You think this is gonna give anyone security? It will not. Backpacks and bags are already searched for weapons at security checkpoints. The bomb the op’s link mentioned? Blew up in the street. The violence that made national news in LA and S.F.? Happened in the parking lot.
Those that have said it will minimally affect the line int the stadium? I believe you are very much mistaken. Anyone see the line at courthouse? Unless they got a wand that can differentiate between knives and bomb parts and car keys and loose change, there will be delays.
I can understand metal detectors at the courthouse. Maybe at your place of business.
But this will be a lot of expense and hassle for zero benefit.
You wanto to increase safety at the stadium? Stop selling beer and stop letting drunk people in. But that will never happen.
They already do this at Fenway and I haven’t noticed significant delays. Fenway may be set up differently than other parks so it may not be the same everywhere.
How much is too much for you?
I’m tempted to say, “If the x includes me”, but I don’t wanna be searched. I would be delighted with a solution where everyone except me gets searched.
Sounds like less of an inconvenience to me. For quite a while all of the sports stadiums here require a physical pat down.
It’s not one nut. It’s multiple nuts, who keep killing people in crowded public places, schools, movie theaters, sporting events. A major league baseball game or other pro sporting event is a tempting target as far as psycological impact, so the people that would be blamed for poor security if it did happen aren’t waiting around. And yes, it’s as much show as real security, because that does act as a deterrent.
The NFL has severly limted what you can bring inside stadiums. All these security measures are because there is a very real threat, and a very minor incovenience is better than even one dead fan. Not to mention the run-of-the-mill violence that can be curtailed by keeping weapons out.
No, there is NOT a very real threat and a minor inconvenience. There is only the most remote chance of any sort of terror attack. I’m more likely to win the lottery and be struck by lightening on the same day than I am to be the victim of a terror attack.

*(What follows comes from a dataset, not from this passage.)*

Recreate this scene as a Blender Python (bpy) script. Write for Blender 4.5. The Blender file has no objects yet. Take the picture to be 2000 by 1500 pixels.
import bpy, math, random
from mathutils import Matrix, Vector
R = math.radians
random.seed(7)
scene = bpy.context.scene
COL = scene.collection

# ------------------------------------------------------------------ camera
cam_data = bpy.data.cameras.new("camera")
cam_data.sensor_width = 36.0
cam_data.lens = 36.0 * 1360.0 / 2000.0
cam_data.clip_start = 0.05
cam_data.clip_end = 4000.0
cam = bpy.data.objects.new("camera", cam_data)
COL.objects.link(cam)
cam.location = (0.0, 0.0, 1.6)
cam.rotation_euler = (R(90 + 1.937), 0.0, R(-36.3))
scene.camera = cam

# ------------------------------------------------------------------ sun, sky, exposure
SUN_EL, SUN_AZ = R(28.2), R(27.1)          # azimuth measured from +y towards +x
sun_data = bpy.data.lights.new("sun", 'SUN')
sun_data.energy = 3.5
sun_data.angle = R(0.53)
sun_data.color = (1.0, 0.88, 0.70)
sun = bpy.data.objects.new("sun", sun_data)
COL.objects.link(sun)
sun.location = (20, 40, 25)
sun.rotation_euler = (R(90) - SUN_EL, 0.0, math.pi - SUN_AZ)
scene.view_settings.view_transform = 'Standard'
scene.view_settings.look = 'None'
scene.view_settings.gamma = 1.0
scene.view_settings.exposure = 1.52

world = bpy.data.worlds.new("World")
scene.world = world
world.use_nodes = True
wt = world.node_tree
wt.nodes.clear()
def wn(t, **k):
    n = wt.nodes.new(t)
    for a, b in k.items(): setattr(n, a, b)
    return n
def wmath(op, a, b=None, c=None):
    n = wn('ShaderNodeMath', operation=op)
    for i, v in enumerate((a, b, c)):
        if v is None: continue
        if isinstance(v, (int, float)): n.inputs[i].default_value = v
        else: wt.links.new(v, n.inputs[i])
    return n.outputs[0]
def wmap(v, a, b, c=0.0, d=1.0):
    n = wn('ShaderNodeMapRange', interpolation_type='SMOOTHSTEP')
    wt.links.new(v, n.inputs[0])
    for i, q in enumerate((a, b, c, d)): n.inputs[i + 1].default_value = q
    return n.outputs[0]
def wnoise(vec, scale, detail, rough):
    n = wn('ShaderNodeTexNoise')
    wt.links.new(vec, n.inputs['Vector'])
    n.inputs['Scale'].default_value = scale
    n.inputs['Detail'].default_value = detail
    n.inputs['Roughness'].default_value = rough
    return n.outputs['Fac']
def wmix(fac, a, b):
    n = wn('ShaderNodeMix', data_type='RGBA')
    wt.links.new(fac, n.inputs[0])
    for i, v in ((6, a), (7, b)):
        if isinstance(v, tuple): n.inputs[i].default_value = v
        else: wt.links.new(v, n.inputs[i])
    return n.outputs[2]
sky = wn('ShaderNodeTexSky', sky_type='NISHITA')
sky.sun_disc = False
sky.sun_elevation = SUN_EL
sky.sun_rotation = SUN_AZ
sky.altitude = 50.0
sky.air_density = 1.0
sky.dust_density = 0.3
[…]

Sure, I can be gunned down by a nut in a movie theatre during a midnight showing of The Dark Knight, but I’m more worried about the possibility of being mugged on my way back from the theatre.
It is nothing but the same stupid security masquerade we’ve had to put up with since “9/11 changed everything.” The dumb shoe dance, the idiot restrictions on liquids, they don’t a damn thing to make anyone safer. Metal detectors for ball games or stupid restrictions at NFL games are an insane overreaction to an idiot student with a pressure cooker.
Tell you what, if I’m carry a backpack bulky enough to look like it has a pressure cooker in it, you can search me all you want.
This is kind of overdue, sorry to say.
Not so much from the terrorism angle, but I’m surprised that up till now no crazed fan has smuggled in a handgun to take a potshot at a player.
Because I’m not dead.
I had dozens of friends who passed in front of the Boston Marathon bombs within 10 minutes of the explosions. Dozens more were there before and a few unfortunate ones were working at the finish line and spent the rest of the day dealing with the aftermath. I have run by that point during the 2011 marathon at roughly the same time during the race. One of the bombers spent time the apartment above mine on a regular basis. It’s not so abstract any more to me, so perhaps my thoughts on this are different now.
Even with all that, this doesn’t represent any changes in the Fenway screening process that I’ve lived with for a while now so I don’t perceive this as a major change.
I think that this is a great policy that will make all of us much more secure.
The ballpark i go to most often these days is Petco Park here in San Diego. Here’s a Google streetview image of the north side of the park. Here’s a view from the south side of the park. There’s clearly no way that an accomplice could pass something into the park once someone had gone through the metal detectors. :rolleyes:
Almost every ballpark i’ve ever been to has plenty of similar areas. This metal detector policy may deter a terrorist once they replace all the ballpark fences with 15-foot high solid walls, but not until then.